• **Given request**
From the first line of the data below, copy each line up to the one containing "from mathutils import Vector", and include that line too.

※

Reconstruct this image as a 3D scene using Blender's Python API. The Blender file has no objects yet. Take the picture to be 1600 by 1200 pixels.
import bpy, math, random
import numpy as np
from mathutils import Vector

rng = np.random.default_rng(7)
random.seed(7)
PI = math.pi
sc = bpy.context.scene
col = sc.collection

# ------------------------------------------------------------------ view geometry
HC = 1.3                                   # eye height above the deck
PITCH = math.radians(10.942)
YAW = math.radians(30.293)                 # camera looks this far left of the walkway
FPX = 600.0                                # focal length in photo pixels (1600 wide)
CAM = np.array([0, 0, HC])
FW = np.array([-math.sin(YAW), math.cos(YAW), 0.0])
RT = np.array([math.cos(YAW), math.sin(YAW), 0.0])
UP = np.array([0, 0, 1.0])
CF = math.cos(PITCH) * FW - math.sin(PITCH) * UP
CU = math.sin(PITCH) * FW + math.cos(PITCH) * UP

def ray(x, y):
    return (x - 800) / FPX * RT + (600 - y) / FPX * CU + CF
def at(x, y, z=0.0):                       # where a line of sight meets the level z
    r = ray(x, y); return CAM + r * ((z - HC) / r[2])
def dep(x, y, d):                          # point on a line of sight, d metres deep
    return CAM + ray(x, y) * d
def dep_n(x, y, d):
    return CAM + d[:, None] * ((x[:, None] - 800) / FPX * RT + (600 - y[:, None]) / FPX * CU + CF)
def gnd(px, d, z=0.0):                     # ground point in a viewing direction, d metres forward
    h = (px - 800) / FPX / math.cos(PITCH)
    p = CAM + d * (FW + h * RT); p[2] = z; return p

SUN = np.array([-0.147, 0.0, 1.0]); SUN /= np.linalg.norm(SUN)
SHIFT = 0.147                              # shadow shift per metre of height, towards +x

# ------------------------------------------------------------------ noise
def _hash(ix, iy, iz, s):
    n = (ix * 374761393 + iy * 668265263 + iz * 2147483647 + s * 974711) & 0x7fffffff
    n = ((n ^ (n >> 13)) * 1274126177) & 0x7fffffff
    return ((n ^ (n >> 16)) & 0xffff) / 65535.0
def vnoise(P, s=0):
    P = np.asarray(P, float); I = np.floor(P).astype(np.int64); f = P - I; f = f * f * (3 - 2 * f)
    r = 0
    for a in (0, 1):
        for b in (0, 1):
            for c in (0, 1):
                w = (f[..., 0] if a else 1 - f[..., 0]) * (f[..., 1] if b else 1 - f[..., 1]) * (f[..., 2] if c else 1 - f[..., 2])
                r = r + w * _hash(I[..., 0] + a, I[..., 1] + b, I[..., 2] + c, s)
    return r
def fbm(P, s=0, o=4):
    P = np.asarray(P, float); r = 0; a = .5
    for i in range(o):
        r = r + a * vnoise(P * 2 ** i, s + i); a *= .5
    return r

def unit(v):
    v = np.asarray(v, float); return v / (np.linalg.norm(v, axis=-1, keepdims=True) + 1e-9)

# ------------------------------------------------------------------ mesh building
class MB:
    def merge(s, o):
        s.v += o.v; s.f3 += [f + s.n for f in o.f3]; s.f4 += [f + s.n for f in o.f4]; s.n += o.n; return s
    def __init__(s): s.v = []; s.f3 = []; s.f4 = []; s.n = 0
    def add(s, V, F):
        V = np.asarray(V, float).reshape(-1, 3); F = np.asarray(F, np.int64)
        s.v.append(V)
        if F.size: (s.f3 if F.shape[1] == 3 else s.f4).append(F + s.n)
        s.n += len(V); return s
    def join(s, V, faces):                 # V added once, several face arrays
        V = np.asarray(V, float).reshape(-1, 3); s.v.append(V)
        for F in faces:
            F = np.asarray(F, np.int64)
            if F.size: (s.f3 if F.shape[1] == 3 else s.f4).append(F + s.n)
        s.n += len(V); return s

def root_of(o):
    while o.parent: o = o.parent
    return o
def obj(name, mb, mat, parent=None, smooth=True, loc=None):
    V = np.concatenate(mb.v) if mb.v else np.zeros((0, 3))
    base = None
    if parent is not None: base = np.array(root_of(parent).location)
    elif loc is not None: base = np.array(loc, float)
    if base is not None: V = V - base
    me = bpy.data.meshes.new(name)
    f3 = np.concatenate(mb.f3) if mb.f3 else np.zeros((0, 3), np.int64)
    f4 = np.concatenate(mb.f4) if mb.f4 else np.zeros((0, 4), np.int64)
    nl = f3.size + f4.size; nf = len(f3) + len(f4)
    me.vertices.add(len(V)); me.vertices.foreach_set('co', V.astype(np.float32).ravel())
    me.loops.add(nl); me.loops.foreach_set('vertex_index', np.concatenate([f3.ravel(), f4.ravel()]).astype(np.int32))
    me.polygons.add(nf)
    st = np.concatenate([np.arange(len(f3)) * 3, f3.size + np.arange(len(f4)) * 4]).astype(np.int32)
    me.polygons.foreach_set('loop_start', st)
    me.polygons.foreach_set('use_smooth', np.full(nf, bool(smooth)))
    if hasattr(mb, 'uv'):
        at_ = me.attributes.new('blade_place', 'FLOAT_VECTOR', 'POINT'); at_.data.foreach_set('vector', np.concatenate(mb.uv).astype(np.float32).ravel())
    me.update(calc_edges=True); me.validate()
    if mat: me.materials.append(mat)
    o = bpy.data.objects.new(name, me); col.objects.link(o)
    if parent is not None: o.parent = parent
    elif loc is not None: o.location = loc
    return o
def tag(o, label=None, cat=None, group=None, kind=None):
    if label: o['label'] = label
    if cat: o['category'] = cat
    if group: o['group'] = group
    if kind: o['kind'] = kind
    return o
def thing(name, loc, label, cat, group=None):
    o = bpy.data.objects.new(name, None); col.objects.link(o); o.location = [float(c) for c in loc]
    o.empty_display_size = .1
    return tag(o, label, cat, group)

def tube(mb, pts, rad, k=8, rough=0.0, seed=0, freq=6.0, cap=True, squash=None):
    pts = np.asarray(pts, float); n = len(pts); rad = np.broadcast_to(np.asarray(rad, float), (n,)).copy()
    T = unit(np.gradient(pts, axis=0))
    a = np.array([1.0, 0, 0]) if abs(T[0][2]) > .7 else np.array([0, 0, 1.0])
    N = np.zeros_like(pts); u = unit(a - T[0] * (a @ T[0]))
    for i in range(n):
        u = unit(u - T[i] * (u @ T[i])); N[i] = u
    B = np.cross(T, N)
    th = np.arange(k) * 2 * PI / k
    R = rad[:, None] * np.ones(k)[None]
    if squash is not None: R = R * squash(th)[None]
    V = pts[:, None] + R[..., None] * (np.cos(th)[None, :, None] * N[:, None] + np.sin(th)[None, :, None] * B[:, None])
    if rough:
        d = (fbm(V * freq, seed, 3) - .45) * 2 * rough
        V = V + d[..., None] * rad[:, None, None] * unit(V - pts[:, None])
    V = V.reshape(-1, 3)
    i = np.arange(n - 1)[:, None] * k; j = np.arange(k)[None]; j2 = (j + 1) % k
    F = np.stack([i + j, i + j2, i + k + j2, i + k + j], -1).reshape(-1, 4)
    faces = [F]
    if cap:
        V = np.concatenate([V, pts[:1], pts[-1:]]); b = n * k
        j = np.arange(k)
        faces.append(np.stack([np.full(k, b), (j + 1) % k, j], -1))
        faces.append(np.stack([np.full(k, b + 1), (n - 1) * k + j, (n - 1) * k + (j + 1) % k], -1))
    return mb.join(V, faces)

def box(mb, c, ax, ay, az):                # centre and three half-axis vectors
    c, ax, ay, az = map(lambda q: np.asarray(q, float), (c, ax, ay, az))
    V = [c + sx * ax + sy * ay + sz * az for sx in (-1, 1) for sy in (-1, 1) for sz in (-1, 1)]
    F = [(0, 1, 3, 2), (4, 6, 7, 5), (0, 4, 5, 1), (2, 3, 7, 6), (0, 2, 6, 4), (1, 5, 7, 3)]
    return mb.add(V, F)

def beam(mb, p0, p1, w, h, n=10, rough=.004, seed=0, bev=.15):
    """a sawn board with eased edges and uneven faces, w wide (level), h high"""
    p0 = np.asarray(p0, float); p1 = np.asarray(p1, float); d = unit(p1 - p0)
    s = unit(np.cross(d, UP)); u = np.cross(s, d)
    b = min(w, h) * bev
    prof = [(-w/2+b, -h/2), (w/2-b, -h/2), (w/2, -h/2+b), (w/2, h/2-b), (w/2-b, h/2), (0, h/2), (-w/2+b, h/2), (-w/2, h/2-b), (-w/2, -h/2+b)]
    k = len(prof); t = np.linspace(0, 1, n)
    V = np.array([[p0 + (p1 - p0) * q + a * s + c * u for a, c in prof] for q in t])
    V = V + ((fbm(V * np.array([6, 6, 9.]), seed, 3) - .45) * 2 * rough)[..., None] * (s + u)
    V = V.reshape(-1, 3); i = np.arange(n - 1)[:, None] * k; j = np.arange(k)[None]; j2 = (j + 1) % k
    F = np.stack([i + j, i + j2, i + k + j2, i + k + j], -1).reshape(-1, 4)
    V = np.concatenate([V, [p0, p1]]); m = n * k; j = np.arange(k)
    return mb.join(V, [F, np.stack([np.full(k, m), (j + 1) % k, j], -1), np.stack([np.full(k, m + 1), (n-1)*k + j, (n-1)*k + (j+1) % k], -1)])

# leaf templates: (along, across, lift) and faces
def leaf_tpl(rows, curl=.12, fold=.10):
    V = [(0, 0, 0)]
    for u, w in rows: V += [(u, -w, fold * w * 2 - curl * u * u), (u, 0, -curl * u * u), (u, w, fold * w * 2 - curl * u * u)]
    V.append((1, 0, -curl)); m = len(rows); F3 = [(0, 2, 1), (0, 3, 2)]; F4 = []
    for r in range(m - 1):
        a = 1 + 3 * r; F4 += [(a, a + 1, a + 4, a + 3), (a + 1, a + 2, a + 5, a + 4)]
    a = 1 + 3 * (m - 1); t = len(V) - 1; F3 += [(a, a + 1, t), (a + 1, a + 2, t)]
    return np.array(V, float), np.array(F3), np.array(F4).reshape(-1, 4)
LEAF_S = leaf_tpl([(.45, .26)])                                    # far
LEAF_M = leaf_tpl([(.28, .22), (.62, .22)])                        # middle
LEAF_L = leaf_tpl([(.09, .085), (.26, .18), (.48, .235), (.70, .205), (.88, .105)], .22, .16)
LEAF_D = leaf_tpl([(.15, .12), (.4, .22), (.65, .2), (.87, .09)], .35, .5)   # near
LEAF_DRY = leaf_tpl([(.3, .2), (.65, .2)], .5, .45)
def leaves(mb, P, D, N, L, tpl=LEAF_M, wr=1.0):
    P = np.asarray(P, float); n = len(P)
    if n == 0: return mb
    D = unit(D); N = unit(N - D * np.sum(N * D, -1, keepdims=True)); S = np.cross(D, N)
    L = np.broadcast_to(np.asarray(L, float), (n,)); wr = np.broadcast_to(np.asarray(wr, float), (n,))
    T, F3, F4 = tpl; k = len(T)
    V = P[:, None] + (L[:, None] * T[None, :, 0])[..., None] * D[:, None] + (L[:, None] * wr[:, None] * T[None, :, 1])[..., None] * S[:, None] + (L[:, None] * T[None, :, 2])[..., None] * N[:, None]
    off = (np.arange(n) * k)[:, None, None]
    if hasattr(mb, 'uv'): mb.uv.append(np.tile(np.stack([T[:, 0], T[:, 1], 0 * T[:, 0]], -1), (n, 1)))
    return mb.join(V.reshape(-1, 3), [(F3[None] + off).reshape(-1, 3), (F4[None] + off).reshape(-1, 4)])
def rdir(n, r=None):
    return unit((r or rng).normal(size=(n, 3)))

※

• **Full solution**
Reconstruct this image as a 3D scene using Blender's Python API. The Blender file has no objects yet. Take the picture to be 1600 by 1200 pixels.
import bpy, math, random
import numpy as np
from mathutils import Vector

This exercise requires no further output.